■ PROBLEM DESCRIPTION
Extract word for word the lines of the listing from its start to the line holding "PI = math.pi", both ends kept; pictures are not part of the copy.

■ DATASET SECTION
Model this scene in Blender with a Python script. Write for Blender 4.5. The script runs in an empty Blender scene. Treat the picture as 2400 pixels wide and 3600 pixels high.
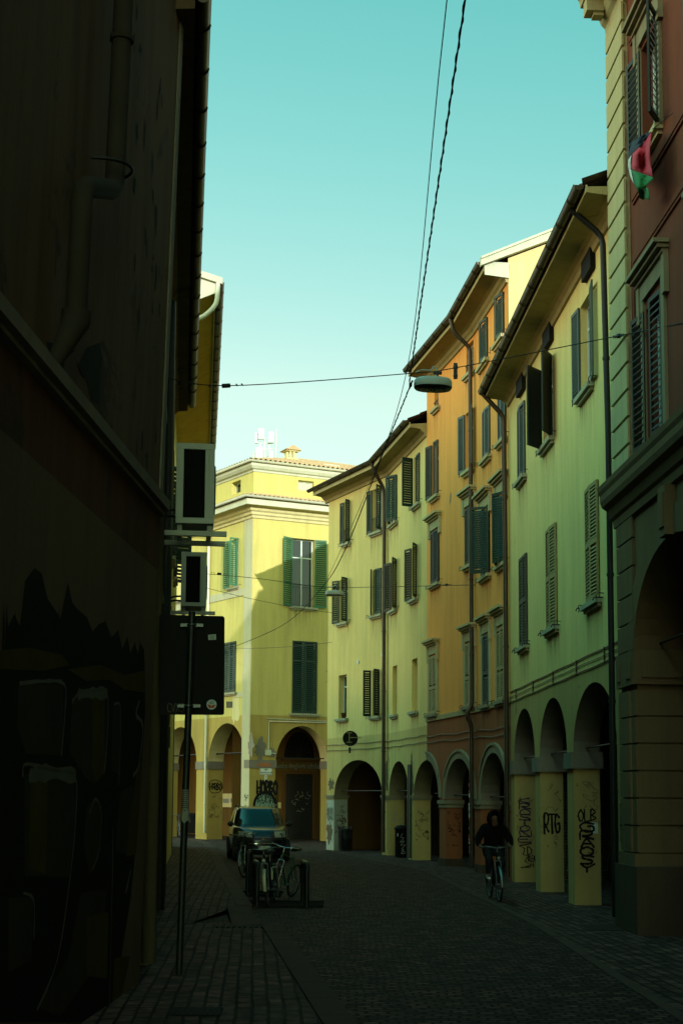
import bpy, bmesh, math, random
from mathutils import Vector, Matrix, noise as mnoise
random.seed(7)
SC = bpy.context.scene
COL = SC.collection
PI = math.pi

# ------------------------------------------------------------------ camera
CAM_T = math.atan(.109); CAM_R = .0062; FP = 5000.; CX, CY = 1200., 2256.; CAM_H = 2.0
_F = Vector((0, math.cos(CAM_T), math.sin(CAM_T)))
_U0 = Vector((0, -math.sin(CAM_T), math.cos(CAM_T)))
_R0 = Vector((1, 0, 0))
_R = _R0*math.cos(CAM_R) + _U0*math.sin(CAM_R)
_U = _U0*math.cos(CAM_R) - _R0*math.sin(CAM_R)
EYE = Vector((0, 0, CAM_H))
cam = bpy.data.cameras.new("camera")
cam.sensor_fit = 'VERTICAL'; cam.sensor_height = 36; cam.sensor_width = 24
cam.lens = 50.0; cam.shift_x = 0; cam.shift_y = (CY-1800)/3600
cam.clip_start = .05; cam.clip_end = 3000
co = bpy.data.objects.new("camera", cam); COL.objects.link(co)
co.matrix_world = Matrix(((_R.x, _U.x, -_F.x, 0), (_R.y, _U.y, -_F.y, 0), (_R.z, _U.z, -_F.z, CAM_H), (0, 0, 0, 1)))
SC.camera = co

# ------------------------------------------------------------------ sky, sun, exposure
SUN_EL = math.radians(12.0)
SUN_X = .29                      # sun stands behind the camera and a little to the right
to_sun = Vector((SUN_X, -1, math.hypot(SUN_X, 1)*math.tan(SUN_EL))).normalized()
SKY_GRADE = ((2.2, .36), (.85, 1.08), (.92, .68)); SKY_FILL = 4.6
world = bpy.data.worlds.new("World"); SC.world = world; world.use_nodes = True
wn = world.node_tree.nodes; wl = world.node_tree.links
for n in list(wn): wn.remove(n)
sky = wn.new('ShaderNodeTexSky'); sky.sky_type = 'NISHITA'; sky.sun_disc = False
sky.sun_elevation = SUN_EL; sky.sun_rotation = math.atan2(to_sun.x, to_sun.y)
sky.altitude = 50; sky.air_density = 1.0; sky.dust_density = 2.0; sky.ozone_density = 1.0
bg = wn.new('ShaderNodeBackground'); bg.inputs['Strength'].default_value = .15
wo = wn.new('ShaderNodeOutputWorld')
sep = wn.new('ShaderNodeSeparateColor'); cmb = wn.new('ShaderNodeCombineColor')
wl.new(sky.outputs[0], sep.inputs[0])
for i, (g, k) in enumerate(SKY_GRADE):           # teal cast of the photograph's sky
    p = wn.new('ShaderNodeMath'); p.operation = 'POWER'; p.inputs[1].default_value = g
    q = wn.new('ShaderNodeMath'); q.operation = 'MULTIPLY'; q.inputs[1].default_value = k
    wl.new(sep.outputs[i], p.inputs[0]); wl.new(p.outputs[0], q.inputs[0]); wl.new(q.outputs[0], cmb.inputs[i])
# unseen glow added to the sky, left and overhead, to fill the right-hand fronts
def wmath(op, a, b=None):
    n = wn.new('ShaderNodeMath'); n.operation = op
    for s, v in ((0, a), (1, b)):
        if v is None: continue
        if isinstance(v, (int, float)): n.inputs[s].default_value = v
        else: wl.new(v, n.inputs[s])
    return n.outputs[0]
wl.new(wmath('MINIMUM', cmb.inputs[0].links[0].from_socket, wmath('MULTIPLY', cmb.inputs[1].links[0].from_socket, .70)), cmb.inputs[0])
wtc = wn.new('ShaderNodeTexCoord'); wdot = wn.new('ShaderNodeVectorMath'); wdot.operation = 'DOT_PRODUCT'; wdot.inputs[1].default_value = Vector((-.78, -.12, .62)).normalized()
wl.new(wtc.outputs['Generated'], wdot.inputs[0])
wmr = wn.new('ShaderNodeMapRange'); wmr.interpolation_type = 'SMOOTHSTEP'; wmr.inputs[1].default_value = .50; wmr.inputs[2].default_value = .92; wmr.inputs[3].default_value = 0; wmr.inputs[4].default_value = SKY_FILL
wl.new(wdot.outputs['Value'], wmr.inputs[0])
wvc = wn.new('ShaderNodeVectorMath'); wvc.operation = 'SCALE'; wvc.inputs[0].default_value = (2.05, 1.0, .86); wl.new(wmr.outputs[0], wvc.inputs['Scale'])
wva = wn.new('ShaderNodeVectorMath'); wva.operation = 'ADD'; wva.inputs[1].default_value = (1, 1, 1); wl.new(wvc.outputs[0], wva.inputs[0])
wsc = wn.new('ShaderNodeVectorMath'); wsc.operation = 'MULTIPLY'; wl.new(cmb.outputs[0], wsc.inputs[0]); wl.new(wva.outputs[0], wsc.inputs[1])
wl.new(wsc.outputs[0], bg.inputs['Color']); wl.new(bg.outputs[0], wo.inputs['Surface'])
sun = bpy.data.lights.new("sun", 'SUN'); sun.energy = 2.2; sun.angle = math.radians(.5); sun.color = (1.0, .99, .97)
so = bpy.data.objects.new("sun", sun); COL.objects.link(so)
so.rotation_euler = to_sun.to_track_quat('Z', 'Y').to_euler()
SC.view_settings.view_transform = 'Standard'; SC.view_settings.look = 'None'
SC.view_settings.exposure = 1.12; SC.view_settings.gamma = 1.0
SC.cycles.max_bounces = 6; SC.cycles.diffuse_bounces = 4

# ------------------------------------------------------------------ helpers
def ray(x, y): return _F + _R*((x-CX)/FP) + _U*((CY-y)/FP)
def ground(x, y, z=0.0):
    d = ray(x, y); return EYE + d*((z-CAM_H)/d.z)
def atY(x, y, Y):
    d = ray(x, y); return EYE + d*(Y/d.y)

def tag(o, label=None, cat=None, group=None, kind=None):
    if label: o['label'] = label
    if cat: o['category'] = cat
    if group: o['group'] = group
    if kind: o['kind'] = kind
    return o
def thing(name, label, cat, loc=(0, 0, 0), group=None, rz=0):
    o = bpy.data.objects.new(name, None); COL.objects.link(o)
    o.location = loc; o.rotation_euler = (0, 0, rz); o.empty_display_size = .2
    return tag(o, label, cat, group)

class MB:
    """collects faces, then links them as one mesh object"""
    def __init__(s): s.v = []; s.f = []; s.m = []; s.sm = []
    def face(s, pts, m=0, smooth=False):
        i = len(s.v); s.v += [tuple(p) for p in pts]; s.f.append(tuple(range(i, i+len(pts)))); s.m.append(m); s.sm.append(smooth)
    def grid(s, rows, m=0, smooth=True, close=False):
        i = len(s.v); n = len(rows[0])
        for r in rows: s.v += [tuple(p) for p in r]
        for a in range(len(rows)-1):
            for b in range(n if close else n-1):
                c = (b+1) % n
                s.f.append((i+a*n+b, i+a*n+c, i+(a+1)*n+c, i+(a+1)*n+b)); s.m.append(m); s.sm.append(smooth)
    def hexa(s, p, m=0):
        """p: 8 corners, bottom ring 0-3 then top ring 4-7"""
        i = len(s.v); s.v += [tuple(q) for q in p]
        for f in ((3, 2, 1, 0), (4, 5, 6, 7), (0, 1, 5, 4), (1, 2, 6, 5), (2, 3, 7, 6), (3, 0, 4, 7)):
            s.f.append(tuple(i+k for k in f)); s.m.append(m); s.sm.append(False)
    def box(s, c, sz, m=0, rz=0):
        cx, cy, cz = c; x, y, z = sz[0]/2, sz[1]/2, sz[2]/2; ca, sa = math.cos(rz), math.sin(rz)
        s.hexa([(cx+a*ca-b*sa, cy+a*sa+b*ca, cz+d) for d in (-z, z) for a, b in ((-x, -y), (x, -y), (x, y), (-x, y))], m)
    def tube(s, pts, r, n=8, m=0, caps=True, closed=False):
        pts = [Vector(p) for p in pts]; rows = []; N = len(pts)
        rs = r if isinstance(r, (list, tuple)) else [r]*N
        up = None
        for k in range(N):
            if closed: t = (pts[(k+1) % N]-pts[k-1])
            else: t = pts[min(k+1, N-1)]-pts[max(k-1, 0)]
            t.normalize()
            if up is None:
                up = Vector((0, 0, 1)) if abs(t.z) < .9 else Vector((1, 0, 0))
            a = (up - t*up.dot(t)); 
            if a.length < 1e-4: a = Vector((1, 0, 0)) - t*t.x
            a.normalize(); b = t.cross(a); up = a
            rows.append([pts[k]+a*(rs[k]*math.cos(2*PI*j/n))+b*(rs[k]*math.sin(2*PI*j/n)) for j in range(n)])
        if closed: rows.append(rows[0])
        s.grid(rows, m, True, True)
        if caps and not closed:
            s.face(list(reversed(rows[0])), m); s.face(rows[-1], m)
    def lathe(s, c, prof, n=16, m=0):
        """profile of (r, z) turned about the vertical through c"""
        s.grid([[(c[0]+r*math.cos(2*PI*j/n), c[1]+r*math.sin(2*PI*j/n), c[2]+z) for j in range(n)] for r, z in prof], m, True, True)
    def prism(s, poly, d, m=0, m2=None):
        """poly: list of 3-D points; d: extrusion vector"""
        d = Vector(d); q = [Vector(p) for p in poly]; e = [p+d for p in q]
        s.face(q[::-1], m if m2 is None else m2); s.face(e, m)
        for k in range(len(q)):
            l = (k+1) % len(q); s.face((q[k], q[l], e[l], e[k]), m if m2 is None else m2)
    def build(s, name, mats, parent=None, loc=None):
        if not isinstance(mats, (list, tuple)): mats = [mats]
        me = bpy.data.meshes.new(name); me.from_pydata(s.v, [], s.f)
        for mt in mats: me.materials.append(mt)
        for i, p in enumerate(me.polygons): p.material_index = s.m[i]; p.use_smooth = s.sm[i]
        me.update()
        o = bpy.data.objects.new(name, me); COL.objects.link(o)
        if parent: o.parent = parent
        if loc: o.location = loc
        return o
def fix_normals(o):
    bm = bmesh.new(); bm.from_mesh(o.data); bmesh.ops.remove_doubles(bm, verts=bm.verts, dist=1e-5)
    bmesh.ops.recalc_face_normals(bm, faces=bm.faces); bm.to_mesh(o.data); bm.free(); return o
def bevel(o, w=.01, seg=2, ang=40):
    m = o.modifiers.new("bevel", 'BEVEL'); m.width = w; m.segments = seg; m.limit_method = 'ANGLE'; m.angle_limit = math.radians(ang); return o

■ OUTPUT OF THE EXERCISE
Model this scene in Blender with a Python script. Write for Blender 4.5. The script runs in an empty Blender scene. Treat the picture as 2400 pixels wide and 3600 pixels high.
import bpy, bmesh, math, random
from mathutils import Vector, Matrix, noise as mnoise
random.seed(7)
SC = bpy.context.scene
COL = SC.collection
PI = math.pi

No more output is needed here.